New York: In the wake of the Texas school massacre earlier this week, New York State Police has increased its visibility at schools across the state, while authorities were also considering raising the age limit to buy guns.
New York Governor Kathy Hochul convened an emergency meeting of the school safety improvement team and directed New York State Police to enhance visibility at schools out of an abundance of caution, Xinhua news agency quoted an official statement as saying.
Included are check-ins at schools to be conducted by both uniform and plainclothes staff.
The temporary effort would last around one month until the end of the current school year, according to the statement.
Hochul also made a proposal to raise the minimum age to purchase AR-15 rifles to 21 years old from the current floor of 18.
“How does an 18-year-old purchase an AR-15 in the state of New York, state of Texas? That person’s not old enough to buy a legal drink. I want to work with the legislature to change that. I want it to be 21. I think that’s just common sense,” the Governor said.
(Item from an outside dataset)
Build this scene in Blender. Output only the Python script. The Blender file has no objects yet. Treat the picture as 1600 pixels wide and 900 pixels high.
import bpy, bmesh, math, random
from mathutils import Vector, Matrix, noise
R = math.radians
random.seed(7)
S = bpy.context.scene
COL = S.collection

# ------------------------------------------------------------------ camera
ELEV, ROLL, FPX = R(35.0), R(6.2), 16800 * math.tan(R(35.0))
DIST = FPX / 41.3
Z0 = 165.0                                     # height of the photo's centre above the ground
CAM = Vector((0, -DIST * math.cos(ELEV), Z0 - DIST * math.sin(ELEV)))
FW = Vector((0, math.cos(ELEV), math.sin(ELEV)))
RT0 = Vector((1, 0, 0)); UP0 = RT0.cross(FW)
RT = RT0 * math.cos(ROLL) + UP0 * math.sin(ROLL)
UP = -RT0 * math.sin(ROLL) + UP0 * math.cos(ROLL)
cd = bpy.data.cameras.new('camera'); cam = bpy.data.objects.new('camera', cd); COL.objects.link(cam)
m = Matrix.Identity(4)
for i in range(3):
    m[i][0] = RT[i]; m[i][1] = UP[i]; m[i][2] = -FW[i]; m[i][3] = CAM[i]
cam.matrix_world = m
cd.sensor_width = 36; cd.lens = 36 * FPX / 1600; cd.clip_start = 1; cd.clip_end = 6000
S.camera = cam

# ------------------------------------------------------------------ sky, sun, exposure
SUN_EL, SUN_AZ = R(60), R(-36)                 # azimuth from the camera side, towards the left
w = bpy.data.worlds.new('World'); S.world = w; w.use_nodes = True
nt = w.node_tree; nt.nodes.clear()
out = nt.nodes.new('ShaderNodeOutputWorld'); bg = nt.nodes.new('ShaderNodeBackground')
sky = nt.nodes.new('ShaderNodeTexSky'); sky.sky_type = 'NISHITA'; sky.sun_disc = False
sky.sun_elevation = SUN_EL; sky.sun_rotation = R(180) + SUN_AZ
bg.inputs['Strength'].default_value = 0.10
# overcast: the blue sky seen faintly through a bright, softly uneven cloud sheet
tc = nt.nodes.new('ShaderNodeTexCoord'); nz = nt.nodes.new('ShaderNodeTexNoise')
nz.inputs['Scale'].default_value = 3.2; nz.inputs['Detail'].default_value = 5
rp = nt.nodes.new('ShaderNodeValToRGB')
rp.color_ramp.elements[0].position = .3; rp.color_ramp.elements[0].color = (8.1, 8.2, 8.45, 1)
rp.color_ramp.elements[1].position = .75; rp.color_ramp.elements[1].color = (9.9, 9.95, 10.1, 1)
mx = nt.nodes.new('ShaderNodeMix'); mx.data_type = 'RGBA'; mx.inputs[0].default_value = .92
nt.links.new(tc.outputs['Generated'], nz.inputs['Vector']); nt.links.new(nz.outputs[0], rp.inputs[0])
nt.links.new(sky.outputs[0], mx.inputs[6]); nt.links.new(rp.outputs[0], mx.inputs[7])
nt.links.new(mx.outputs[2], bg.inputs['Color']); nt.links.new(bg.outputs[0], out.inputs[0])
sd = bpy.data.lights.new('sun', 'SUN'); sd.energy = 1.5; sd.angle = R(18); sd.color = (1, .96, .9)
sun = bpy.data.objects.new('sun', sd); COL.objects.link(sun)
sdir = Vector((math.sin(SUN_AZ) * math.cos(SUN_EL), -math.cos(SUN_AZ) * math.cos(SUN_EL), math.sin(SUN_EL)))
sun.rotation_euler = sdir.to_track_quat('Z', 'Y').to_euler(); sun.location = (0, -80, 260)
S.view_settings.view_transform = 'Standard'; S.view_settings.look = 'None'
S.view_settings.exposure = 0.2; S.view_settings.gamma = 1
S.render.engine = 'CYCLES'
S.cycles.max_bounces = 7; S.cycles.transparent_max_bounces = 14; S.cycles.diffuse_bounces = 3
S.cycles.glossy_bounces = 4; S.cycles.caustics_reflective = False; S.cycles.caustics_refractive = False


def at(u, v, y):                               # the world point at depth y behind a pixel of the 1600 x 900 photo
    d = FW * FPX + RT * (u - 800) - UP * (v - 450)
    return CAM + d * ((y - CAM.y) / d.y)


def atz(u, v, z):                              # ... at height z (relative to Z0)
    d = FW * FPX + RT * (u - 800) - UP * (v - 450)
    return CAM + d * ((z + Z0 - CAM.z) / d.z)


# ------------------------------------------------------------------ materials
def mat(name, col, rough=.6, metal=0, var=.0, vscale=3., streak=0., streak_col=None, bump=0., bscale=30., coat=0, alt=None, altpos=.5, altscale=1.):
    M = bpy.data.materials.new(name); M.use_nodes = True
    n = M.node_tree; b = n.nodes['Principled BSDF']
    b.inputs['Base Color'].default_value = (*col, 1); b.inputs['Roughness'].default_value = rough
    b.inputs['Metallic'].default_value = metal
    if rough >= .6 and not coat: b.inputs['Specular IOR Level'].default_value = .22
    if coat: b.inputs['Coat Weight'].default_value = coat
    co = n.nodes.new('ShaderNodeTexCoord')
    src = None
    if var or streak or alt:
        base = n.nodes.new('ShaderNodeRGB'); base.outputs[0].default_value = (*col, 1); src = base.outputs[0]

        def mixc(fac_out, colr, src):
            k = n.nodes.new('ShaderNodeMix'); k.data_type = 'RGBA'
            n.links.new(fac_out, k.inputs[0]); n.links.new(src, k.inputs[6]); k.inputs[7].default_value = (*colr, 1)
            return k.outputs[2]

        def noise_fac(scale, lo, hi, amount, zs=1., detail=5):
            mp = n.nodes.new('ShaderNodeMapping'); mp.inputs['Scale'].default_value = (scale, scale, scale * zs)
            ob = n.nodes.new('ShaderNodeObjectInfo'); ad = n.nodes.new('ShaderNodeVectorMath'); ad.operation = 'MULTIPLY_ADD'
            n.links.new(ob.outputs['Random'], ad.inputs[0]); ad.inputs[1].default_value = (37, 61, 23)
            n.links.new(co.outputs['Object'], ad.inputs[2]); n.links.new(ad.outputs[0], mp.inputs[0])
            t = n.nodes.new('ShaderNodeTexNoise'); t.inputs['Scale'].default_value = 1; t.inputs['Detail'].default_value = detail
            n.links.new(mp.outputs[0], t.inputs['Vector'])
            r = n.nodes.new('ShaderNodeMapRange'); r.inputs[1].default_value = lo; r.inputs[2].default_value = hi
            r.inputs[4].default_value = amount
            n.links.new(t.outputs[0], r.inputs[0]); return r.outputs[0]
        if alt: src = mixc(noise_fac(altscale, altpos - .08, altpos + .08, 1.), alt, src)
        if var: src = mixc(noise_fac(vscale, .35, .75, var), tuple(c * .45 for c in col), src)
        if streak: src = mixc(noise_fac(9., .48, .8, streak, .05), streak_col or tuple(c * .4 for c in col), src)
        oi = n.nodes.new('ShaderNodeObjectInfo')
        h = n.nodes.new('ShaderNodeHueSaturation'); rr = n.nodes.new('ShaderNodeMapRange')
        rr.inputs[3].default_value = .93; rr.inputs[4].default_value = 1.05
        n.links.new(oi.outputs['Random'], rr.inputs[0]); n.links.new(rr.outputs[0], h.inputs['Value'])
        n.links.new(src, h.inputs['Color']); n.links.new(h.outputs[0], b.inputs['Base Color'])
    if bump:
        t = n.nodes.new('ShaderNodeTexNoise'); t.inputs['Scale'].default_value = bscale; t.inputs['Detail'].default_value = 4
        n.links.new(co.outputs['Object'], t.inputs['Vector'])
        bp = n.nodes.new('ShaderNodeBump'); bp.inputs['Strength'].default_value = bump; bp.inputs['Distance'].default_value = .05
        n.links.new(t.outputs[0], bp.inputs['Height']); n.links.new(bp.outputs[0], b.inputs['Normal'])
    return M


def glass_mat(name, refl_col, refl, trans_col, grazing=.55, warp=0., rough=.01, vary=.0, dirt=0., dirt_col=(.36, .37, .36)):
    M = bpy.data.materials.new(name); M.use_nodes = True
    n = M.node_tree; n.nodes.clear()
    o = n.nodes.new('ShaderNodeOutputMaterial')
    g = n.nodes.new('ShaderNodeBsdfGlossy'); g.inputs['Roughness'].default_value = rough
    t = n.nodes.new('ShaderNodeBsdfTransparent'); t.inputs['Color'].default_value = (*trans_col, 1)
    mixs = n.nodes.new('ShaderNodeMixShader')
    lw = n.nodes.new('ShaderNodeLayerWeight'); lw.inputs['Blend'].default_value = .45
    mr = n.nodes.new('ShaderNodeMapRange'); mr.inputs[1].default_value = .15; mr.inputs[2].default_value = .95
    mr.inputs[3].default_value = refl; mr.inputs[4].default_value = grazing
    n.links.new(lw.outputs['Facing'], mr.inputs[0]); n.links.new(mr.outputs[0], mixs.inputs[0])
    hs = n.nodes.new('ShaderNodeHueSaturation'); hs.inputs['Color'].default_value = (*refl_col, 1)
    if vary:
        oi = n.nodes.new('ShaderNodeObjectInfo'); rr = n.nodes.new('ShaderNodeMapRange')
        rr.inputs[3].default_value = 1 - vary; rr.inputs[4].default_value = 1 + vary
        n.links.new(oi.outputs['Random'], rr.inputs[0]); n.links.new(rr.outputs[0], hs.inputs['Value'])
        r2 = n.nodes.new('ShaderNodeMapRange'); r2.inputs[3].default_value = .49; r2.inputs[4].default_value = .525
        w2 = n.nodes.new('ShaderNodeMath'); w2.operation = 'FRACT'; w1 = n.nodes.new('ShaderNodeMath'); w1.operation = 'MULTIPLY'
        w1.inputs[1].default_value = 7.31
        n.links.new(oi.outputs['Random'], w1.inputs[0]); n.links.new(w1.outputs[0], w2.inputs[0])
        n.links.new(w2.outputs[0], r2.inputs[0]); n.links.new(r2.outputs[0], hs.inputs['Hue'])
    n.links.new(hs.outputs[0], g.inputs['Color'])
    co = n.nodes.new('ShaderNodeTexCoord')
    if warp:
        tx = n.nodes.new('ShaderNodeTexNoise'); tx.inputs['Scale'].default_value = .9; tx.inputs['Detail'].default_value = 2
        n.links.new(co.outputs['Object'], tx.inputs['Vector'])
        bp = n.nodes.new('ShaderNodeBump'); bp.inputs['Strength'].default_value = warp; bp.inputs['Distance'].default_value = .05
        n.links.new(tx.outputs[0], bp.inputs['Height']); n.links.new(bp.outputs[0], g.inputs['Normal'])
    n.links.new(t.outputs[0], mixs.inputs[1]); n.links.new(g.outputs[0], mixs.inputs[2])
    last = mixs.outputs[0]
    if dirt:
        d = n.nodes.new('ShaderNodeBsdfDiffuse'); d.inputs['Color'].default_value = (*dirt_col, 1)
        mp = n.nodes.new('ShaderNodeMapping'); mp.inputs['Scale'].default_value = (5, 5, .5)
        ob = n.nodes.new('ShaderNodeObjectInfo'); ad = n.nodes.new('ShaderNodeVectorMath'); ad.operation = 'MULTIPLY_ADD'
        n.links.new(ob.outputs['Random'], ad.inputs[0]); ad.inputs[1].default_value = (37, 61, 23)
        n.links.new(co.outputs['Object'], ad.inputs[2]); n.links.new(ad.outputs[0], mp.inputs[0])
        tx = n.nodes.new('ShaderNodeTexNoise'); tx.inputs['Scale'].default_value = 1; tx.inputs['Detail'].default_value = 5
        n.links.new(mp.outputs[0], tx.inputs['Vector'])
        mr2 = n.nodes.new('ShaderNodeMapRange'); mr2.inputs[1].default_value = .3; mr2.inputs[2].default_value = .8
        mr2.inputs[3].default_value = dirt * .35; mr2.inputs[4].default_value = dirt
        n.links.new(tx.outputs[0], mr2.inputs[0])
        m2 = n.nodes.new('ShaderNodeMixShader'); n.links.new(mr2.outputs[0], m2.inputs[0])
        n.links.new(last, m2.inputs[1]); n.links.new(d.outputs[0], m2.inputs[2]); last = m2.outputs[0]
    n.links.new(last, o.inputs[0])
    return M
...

She is also pushing for the passing of two bills on micro-stamping of semiautomatic pistols manufactured or delivered to licensed dealers in New York and reporting protocols of guns recovered in crimes within 24 hours of their discovery.
Though gun control in New York is among the toughest in the US, it is threatened by inflows of arms from other states.
A gunman aged 18 killed 10 residents and wounded three others in Buffalo, New York, on May 14, while the perpetrator of the Texas school shooting was also 18-years-old.
Inside a fourth grade classroom at the Robb Elementary School in Uvalde, Texas, Salvador Ramos shot and killed 19 students and two teachers on Tuesday.